The more I looked at photographs of the engraving, the more I was intrigued by its rhythmic sophistication. Copying the old masters is a traditional way for artists to understand their trade, and I was soon transcribing the marks this oldest of old masters had made. Such a slow procedure allowed me to relish each line, and explore the coherent net they built. While I worked, I became freed of all sense of scale, as if I were inhabiting a linear maze of epic proportions, walking its paths and exploring their intersections. At a miniature level, however, it was also a process akin to sight-reading a musical score. 

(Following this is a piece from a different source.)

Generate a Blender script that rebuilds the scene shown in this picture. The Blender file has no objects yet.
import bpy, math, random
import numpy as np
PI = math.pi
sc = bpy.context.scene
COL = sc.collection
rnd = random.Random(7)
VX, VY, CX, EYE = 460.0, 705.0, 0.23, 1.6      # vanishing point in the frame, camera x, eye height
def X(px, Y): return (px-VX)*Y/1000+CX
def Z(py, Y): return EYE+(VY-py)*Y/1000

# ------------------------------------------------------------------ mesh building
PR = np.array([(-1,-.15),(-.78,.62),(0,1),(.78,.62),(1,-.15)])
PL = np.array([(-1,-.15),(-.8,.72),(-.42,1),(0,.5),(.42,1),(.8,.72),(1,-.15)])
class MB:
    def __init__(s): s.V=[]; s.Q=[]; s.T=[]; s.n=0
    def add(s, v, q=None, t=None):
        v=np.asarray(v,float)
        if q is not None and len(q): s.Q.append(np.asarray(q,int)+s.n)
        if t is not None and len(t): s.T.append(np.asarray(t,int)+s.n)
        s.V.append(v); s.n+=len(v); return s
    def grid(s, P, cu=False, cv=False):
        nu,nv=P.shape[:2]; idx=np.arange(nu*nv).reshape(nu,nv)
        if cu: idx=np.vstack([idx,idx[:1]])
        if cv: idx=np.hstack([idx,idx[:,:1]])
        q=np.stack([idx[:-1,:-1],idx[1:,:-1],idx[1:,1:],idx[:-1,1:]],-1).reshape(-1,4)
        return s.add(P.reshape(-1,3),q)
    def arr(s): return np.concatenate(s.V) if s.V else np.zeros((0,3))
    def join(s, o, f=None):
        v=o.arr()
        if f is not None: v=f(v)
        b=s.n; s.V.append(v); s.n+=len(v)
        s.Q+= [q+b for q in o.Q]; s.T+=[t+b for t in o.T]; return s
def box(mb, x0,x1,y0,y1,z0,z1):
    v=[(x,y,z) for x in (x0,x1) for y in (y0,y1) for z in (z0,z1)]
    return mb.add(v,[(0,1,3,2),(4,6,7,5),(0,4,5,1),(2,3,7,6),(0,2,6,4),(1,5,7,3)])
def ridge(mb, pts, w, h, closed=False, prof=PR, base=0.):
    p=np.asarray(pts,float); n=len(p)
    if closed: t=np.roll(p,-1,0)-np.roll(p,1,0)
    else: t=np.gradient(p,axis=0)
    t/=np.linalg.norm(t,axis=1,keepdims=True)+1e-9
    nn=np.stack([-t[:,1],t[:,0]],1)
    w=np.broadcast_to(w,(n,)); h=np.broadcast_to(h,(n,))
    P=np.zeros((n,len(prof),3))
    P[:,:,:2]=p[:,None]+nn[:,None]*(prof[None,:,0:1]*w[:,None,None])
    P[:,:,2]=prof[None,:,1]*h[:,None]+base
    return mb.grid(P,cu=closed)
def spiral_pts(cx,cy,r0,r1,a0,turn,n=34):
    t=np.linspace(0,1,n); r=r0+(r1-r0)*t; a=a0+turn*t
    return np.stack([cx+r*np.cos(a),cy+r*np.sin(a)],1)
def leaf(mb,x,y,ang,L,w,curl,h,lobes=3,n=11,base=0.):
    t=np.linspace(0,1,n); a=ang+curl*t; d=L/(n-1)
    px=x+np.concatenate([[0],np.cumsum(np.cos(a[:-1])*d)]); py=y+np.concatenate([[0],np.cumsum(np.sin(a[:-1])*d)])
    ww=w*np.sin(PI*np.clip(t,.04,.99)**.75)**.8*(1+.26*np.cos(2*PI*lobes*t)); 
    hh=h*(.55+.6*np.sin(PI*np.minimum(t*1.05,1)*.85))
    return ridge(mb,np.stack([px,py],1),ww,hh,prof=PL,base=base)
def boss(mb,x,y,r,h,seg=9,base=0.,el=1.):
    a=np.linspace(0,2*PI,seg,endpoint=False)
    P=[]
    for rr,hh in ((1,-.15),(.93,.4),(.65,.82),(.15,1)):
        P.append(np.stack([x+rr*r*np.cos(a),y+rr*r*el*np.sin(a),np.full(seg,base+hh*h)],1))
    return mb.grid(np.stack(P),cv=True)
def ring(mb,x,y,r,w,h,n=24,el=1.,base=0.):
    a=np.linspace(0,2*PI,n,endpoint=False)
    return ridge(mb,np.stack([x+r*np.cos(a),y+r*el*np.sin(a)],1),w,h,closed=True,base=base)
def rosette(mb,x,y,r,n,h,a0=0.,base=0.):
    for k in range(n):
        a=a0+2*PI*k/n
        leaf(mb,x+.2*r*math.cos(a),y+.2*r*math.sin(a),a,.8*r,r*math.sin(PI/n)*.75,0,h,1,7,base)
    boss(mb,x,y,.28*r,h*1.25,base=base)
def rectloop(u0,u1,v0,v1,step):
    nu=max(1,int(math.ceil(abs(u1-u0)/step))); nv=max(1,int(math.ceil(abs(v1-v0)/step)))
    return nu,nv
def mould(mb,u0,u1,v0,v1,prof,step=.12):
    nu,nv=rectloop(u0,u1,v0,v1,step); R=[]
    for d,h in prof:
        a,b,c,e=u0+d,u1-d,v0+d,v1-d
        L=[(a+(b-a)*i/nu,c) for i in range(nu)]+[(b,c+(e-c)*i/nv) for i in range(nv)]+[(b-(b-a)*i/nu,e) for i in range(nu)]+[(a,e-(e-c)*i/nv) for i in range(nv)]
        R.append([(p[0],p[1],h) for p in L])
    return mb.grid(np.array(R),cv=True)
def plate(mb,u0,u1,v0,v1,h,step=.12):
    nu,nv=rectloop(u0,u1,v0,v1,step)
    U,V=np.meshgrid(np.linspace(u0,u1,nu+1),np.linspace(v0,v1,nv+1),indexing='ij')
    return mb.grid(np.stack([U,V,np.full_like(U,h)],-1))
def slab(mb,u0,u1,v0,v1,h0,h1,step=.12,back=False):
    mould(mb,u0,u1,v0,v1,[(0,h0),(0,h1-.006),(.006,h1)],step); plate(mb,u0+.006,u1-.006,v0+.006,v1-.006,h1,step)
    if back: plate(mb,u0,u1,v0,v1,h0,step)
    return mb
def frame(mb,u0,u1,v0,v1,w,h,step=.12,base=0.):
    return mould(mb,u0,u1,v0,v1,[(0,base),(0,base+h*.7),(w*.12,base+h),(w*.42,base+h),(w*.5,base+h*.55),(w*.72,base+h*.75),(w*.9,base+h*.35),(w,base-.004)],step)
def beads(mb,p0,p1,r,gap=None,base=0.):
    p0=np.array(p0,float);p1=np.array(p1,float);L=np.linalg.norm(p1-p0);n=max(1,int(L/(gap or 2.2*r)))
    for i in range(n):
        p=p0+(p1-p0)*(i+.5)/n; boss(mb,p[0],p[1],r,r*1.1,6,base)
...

Pondering its (finally unknowable) meaning or purpose, I marvelled at its force as an abstraction, evoking an infinitely distant prefigurement of Jackson Pollock’s Blue Poles. It seemed to contain the potential of all letter forms and ornamental devices, as well as the making of maps, the latticework of nature and even the schematics of engineering design. It was in essence the kind of structural meditation that would not be out of place in one of Leonardo da Vinci’s notebooks. Art history is fond of attribution, so I have confidently ascribed, à la Berenson, this elusively purposive drawing to an ur artist provisionally named Og, of whose work I shall always remain an awe-struck admirer.